Coalition Tiff Over Finance Committee Chairmanship

UTJ MKs Rabbi Meir Porush, Rabbi Yaakov Litzman and Rabbi Moshe Gafni.  (Miriam Alster/FLASH90)
UTJ MKs Rabbi Meir Porush, Rabbi Yaakov Litzman and Rabbi Moshe Gafni. (Miriam Alster/FLASH90)

Kulanu chairman Moshe Kahlon canceled his party’s first coalition talks with Likud on Thursday, following Prime Minister Binyamin Netanyahu’s reported promise to appoint United Torah Judaism MK Rabbi Moshe Gafni to be chairman of the Knesset Finance Committee.

Kahlon, the putative finance minister, insisted that the key position must be reserved for someone of his choice.

Kulanu said in a statement, “Following the Likud’s political act of handing out jobs at the expense of the work tools needed to lower the prices of homes and deal with the cost of living even before the coalition negotiation teams have sat down, the Kulanu party chairman Moshe Kahlon has canceled the meeting with the Likud negotiating team scheduled for today.”

The Likud said in response, “The step taken by Moshe Kahlon this morning on this matter is baffling and unnecessary — the place to mediate issues and disputes is around the coalition negotiating table.”

The incident occurred despite Rabbi Gafni’s statement quoted in the Israeli media earlier in the week that he would work with Kahlon on his agenda and so he need not fear any obstructionism. In any event, nothing has been finalized, and UTJ’s entering the coalition must in the end be approved by Gedolei Yisrael.

“I don’t understand Kahlon,” Gafni said on Army Radio. “I will advance his interests [but] he doesn’t have anyone on his list who has the experience to manage the committee. I’m not afraid of going to the opposition.”

In any case, negotiations began Thursday as Likud representatives sat down with Jewish Home, Shas, Yisrael Beiteinu and United Torah Judaism.

The meeting with Jewish Home was described as taking place in “a good atmosphere,” despite earlier tensions.

The Likud’s Zeev Elkin told reporters that the party’s delegation had presented some 39 demands, which would cost in the billions of shekels. But,” he said, “this is the way coalition talks go,” and he was confident that they would proceed amicably.
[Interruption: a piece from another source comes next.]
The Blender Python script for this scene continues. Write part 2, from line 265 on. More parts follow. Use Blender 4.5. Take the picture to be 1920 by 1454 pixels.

Elkin said that the touchy issue of ministerial appointments was not discussed in Thursday’s session. Party chairman Naftali Bennett had said earlier that he could sit in the opposition, after Likud officials indicated that he might not get one of the choice posts — Defense, Foreign or Finance Ministry. But with only 8 seats in the new Knesset (down from 12), versus Likud’s 30, Bennett finds himself in a weakened bargaining position.

Regarding the meeting with Yisrael Beiteinu, Elkin said that the demand for the death penalty for terrorists was discussed, but that it was premature to even say whether there would be a provision in the coalition agreement for it.

Meanwhile, rumors circulated in the Knesset to the effect that party chairman Avigdor Lieberman’s insistence on becoming the next defense minister was actually a pretext for his departure from politics after a poor showing in the elections. The prospect of Lieberman getting the portfolio is small, considering that Yisrael Beiteinu barely cleared the electoral threshhold with six seats. It is being said that Lieberman anticipates that his unrealistic demand will be refused, after which he will refuse to join the coalition, resign from the chairmanship, and then the party will be free to re-negotiate to be part of the government.

When asked about his plans on Tuesday, Lieberman said that he did not expect all of his demands would be met, and would not rule out going to the opposition.